What the task requires - The entries below are to be repeated exactly as they stand.

Extracted material -
#####

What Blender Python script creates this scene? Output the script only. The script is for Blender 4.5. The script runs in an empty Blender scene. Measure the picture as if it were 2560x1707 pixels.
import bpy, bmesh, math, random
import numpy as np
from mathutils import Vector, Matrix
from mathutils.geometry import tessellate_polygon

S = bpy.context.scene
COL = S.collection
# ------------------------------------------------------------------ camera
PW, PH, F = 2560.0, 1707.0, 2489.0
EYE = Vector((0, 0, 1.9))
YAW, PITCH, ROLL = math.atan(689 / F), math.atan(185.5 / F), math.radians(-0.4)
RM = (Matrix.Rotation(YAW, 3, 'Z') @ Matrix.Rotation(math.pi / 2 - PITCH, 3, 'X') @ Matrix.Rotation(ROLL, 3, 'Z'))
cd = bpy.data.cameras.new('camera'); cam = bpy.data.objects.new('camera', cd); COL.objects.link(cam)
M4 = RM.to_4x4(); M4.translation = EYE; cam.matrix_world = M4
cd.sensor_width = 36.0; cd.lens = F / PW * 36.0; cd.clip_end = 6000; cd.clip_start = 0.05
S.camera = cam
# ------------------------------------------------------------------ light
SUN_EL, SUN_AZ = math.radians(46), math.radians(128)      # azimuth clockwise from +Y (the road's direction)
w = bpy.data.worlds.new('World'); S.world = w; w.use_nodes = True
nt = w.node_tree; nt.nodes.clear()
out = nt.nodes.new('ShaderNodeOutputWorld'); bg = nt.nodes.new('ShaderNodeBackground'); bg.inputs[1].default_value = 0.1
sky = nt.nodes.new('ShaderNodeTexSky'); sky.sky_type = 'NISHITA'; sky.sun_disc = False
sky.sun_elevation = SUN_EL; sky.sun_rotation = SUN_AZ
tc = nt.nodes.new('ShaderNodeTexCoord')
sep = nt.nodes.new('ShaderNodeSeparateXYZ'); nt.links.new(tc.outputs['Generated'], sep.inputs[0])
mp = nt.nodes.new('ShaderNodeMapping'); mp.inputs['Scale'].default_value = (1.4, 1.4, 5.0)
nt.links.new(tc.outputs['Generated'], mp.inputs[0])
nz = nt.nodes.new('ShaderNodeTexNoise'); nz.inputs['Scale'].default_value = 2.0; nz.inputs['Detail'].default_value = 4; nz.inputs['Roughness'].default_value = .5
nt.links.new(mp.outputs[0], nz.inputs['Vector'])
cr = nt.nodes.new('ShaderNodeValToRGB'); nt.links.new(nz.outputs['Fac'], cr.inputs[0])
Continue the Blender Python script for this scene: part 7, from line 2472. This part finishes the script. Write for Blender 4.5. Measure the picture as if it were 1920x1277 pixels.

#####

Result for this exercise -
What Blender Python script creates this scene? Output the script only. The script is for Blender 4.5. The script runs in an empty Blender scene. Measure the picture as if it were 2560x1707 pixels.
import bpy, bmesh, math, random
import numpy as np
from mathutils import Vector, Matrix
from mathutils.geometry import tessellate_polygon

S = bpy.context.scene
COL = S.collection
# ------------------------------------------------------------------ camera
PW, PH, F = 2560.0, 1707.0, 2489.0
EYE = Vector((0, 0, 1.9))
YAW, PITCH, ROLL = math.atan(689 / F), math.atan(185.5 / F), math.radians(-0.4)
RM = (Matrix.Rotation(YAW, 3, 'Z') @ Matrix.Rotation(math.pi / 2 - PITCH, 3, 'X') @ Matrix.Rotation(ROLL, 3, 'Z'))
cd = bpy.data.cameras.new('camera'); cam = bpy.data.objects.new('camera', cd); COL.objects.link(cam)
M4 = RM.to_4x4(); M4.translation = EYE; cam.matrix_world = M4
cd.sensor_width = 36.0; cd.lens = F / PW * 36.0; cd.clip_end = 6000; cd.clip_start = 0.05
S.camera = cam
# ------------------------------------------------------------------ light
SUN_EL, SUN_AZ = math.radians(46), math.radians(128)      # azimuth clockwise from +Y (the road's direction)
w = bpy.data.worlds.new('World'); S.world = w; w.use_nodes = True
nt = w.node_tree; nt.nodes.clear()
out = nt.nodes.new('ShaderNodeOutputWorld'); bg = nt.nodes.new('ShaderNodeBackground'); bg.inputs[1].default_value = 0.1
sky = nt.nodes.new('ShaderNodeTexSky'); sky.sky_type = 'NISHITA'; sky.sun_disc = False
sky.sun_elevation = SUN_EL; sky.sun_rotation = SUN_AZ
tc = nt.nodes.new('ShaderNodeTexCoord')
sep = nt.nodes.new('ShaderNodeSeparateXYZ'); nt.links.new(tc.outputs['Generated'], sep.inputs[0])
mp = nt.nodes.new('ShaderNodeMapping'); mp.inputs['Scale'].default_value = (1.4, 1.4, 5.0)
nt.links.new(tc.outputs['Generated'], mp.inputs[0])
nz = nt.nodes.new('ShaderNodeTexNoise'); nz.inputs['Scale'].default_value = 2.0; nz.inputs['Detail'].default_value = 4; nz.inputs['Roughness'].default_value = .5
nt.links.new(mp.outputs[0], nz.inputs['Vector'])
cr = nt.nodes.new('ShaderNodeValToRGB'); nt.links.new(nz.outputs['Fac'], cr.inputs[0])
Continue the Blender Python script for this scene: part 7, from line 2472. This part finishes the script. Write for Blender 4.5. Measure the picture as if it were 1920x1277 pixels.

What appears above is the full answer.